> [EXERCISE BRIEF]: Filter the records for lines holding the string "part".

> [SUPPLIED DATA]:

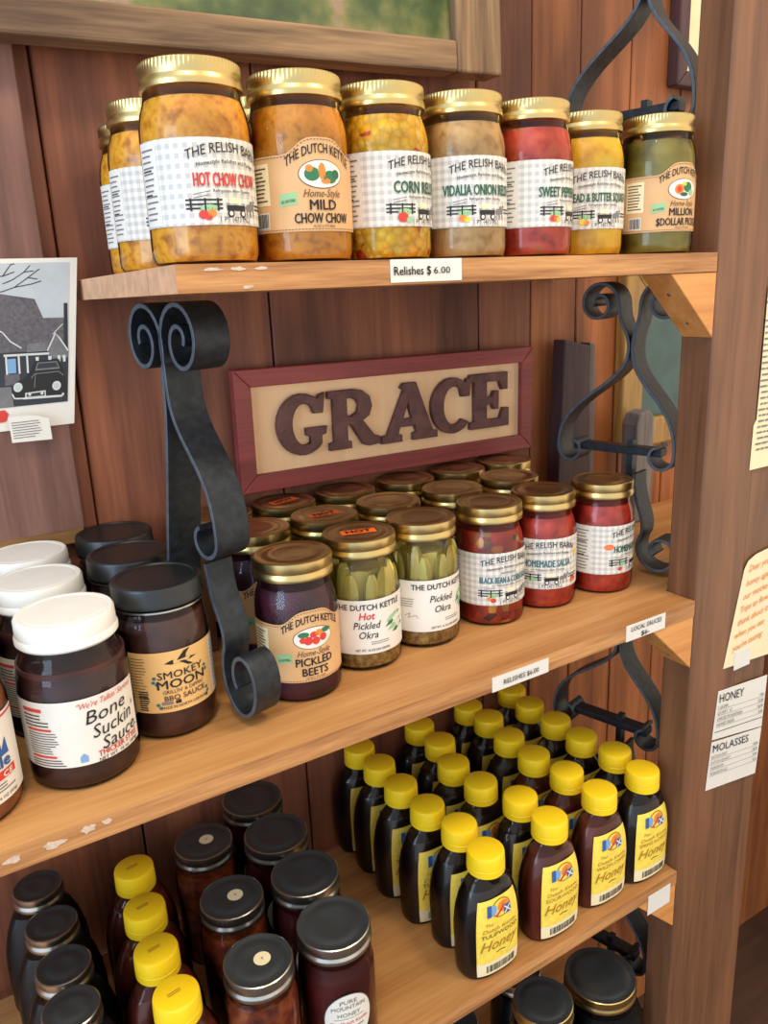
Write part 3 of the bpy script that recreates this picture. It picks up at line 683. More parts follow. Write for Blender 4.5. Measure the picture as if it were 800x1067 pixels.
* * *
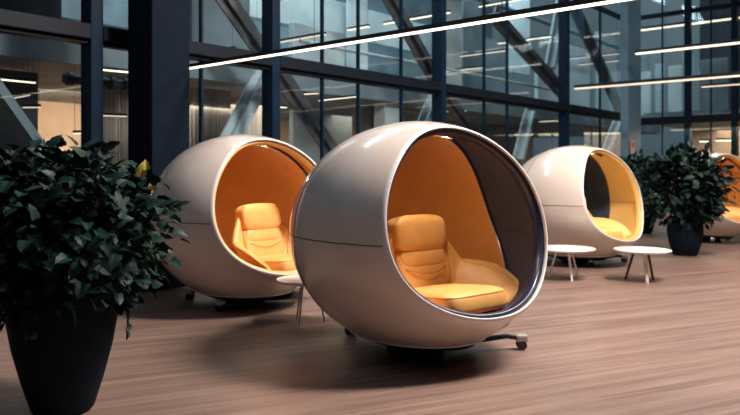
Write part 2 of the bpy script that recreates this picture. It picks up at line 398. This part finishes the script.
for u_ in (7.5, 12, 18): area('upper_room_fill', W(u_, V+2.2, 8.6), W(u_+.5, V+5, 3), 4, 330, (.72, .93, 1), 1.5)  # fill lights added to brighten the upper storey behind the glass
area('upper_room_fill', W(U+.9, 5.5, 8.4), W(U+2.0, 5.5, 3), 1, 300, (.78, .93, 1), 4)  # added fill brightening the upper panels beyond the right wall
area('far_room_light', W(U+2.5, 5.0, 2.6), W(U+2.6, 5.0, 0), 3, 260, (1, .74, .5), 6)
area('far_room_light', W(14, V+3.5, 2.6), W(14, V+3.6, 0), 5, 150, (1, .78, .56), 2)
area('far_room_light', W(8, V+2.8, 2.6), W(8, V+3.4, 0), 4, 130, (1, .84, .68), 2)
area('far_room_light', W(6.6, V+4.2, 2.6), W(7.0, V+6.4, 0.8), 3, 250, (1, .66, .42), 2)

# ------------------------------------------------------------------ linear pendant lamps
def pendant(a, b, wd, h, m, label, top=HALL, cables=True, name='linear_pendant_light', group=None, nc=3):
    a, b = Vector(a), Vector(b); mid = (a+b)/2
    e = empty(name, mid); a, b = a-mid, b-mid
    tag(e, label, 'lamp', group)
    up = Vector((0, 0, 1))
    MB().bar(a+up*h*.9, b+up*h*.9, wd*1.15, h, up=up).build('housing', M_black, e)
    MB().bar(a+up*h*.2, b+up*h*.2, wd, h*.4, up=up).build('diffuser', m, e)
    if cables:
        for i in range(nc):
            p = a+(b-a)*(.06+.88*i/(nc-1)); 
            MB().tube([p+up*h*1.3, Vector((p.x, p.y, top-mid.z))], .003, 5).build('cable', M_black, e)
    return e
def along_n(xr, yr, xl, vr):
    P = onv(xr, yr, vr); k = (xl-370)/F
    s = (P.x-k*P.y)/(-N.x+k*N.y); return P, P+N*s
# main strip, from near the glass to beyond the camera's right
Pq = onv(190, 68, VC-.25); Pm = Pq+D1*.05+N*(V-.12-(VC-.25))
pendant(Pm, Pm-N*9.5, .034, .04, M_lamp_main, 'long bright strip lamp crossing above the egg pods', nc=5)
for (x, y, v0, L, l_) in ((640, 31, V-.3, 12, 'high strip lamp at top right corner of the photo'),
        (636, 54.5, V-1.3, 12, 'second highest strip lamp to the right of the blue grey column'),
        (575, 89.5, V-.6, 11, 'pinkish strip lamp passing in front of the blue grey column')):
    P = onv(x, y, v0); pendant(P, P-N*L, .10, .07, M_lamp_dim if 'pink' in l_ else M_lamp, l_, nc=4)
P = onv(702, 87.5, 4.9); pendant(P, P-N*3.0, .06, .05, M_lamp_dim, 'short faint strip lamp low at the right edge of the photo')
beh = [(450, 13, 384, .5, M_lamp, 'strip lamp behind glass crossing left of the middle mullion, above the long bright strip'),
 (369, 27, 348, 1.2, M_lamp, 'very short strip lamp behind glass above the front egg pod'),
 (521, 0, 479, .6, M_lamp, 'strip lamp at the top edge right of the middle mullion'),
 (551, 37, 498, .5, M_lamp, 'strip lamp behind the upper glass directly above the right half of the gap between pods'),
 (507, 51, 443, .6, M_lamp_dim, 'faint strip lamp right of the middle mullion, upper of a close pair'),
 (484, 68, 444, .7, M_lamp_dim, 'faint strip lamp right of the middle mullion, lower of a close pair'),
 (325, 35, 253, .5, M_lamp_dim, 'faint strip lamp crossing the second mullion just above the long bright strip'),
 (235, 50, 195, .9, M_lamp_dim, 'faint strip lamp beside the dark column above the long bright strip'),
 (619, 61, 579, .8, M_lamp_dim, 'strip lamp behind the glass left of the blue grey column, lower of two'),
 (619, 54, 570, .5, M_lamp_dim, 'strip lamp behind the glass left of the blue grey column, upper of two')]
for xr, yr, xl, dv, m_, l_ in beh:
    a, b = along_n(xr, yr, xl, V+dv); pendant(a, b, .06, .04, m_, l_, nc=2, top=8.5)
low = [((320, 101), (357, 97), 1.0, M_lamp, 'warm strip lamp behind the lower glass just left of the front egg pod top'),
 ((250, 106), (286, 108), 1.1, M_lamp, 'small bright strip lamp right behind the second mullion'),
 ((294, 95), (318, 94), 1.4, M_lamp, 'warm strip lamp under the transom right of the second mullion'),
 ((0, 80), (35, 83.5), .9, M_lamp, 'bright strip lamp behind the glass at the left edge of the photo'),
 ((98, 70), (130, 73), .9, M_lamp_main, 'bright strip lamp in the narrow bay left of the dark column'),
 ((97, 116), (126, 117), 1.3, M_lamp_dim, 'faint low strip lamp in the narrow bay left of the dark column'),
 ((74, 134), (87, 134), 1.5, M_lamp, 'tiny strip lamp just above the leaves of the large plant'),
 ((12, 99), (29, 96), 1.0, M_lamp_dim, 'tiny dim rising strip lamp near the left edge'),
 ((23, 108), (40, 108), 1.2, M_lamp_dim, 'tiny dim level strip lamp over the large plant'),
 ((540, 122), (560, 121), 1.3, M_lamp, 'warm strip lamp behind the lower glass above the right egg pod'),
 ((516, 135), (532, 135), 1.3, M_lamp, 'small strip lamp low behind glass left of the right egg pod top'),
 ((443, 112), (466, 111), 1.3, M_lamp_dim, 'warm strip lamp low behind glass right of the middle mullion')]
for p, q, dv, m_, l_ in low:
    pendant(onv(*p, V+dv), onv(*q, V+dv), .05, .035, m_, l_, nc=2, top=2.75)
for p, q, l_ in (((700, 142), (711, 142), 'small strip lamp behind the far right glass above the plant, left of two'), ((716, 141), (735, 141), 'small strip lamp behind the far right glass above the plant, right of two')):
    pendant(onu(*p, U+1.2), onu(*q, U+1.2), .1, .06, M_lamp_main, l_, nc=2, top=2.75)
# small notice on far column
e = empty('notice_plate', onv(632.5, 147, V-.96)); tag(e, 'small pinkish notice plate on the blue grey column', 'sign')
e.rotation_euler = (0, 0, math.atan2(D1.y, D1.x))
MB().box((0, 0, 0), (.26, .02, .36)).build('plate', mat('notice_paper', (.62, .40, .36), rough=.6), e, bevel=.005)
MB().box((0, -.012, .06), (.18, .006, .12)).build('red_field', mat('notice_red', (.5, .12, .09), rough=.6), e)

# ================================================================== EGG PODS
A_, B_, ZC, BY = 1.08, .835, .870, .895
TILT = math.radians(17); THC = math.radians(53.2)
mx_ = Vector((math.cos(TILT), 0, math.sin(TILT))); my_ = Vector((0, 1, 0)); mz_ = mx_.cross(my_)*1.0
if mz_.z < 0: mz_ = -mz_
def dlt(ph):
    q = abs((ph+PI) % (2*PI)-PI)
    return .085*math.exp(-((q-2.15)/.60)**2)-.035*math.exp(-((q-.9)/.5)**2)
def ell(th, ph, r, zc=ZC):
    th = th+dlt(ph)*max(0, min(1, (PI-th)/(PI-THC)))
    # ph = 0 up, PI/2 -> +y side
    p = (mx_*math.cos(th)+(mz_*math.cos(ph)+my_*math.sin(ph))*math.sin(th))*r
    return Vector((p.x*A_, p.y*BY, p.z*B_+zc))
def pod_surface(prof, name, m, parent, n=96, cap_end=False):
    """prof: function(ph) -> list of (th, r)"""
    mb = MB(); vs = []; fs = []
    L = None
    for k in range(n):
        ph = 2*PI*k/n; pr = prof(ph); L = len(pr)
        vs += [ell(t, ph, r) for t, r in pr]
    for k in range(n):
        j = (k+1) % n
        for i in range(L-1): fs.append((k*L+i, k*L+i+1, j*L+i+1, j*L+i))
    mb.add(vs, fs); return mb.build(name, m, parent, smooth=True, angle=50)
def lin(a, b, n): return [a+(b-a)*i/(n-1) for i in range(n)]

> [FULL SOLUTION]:
Write part 3 of the bpy script that recreates this picture. It picks up at line 683. More parts follow. Write for Blender 4.5. Measure the picture as if it were 800x1067 pixels.
Write part 2 of the bpy script that recreates this picture. It picks up at line 398. This part finishes the script.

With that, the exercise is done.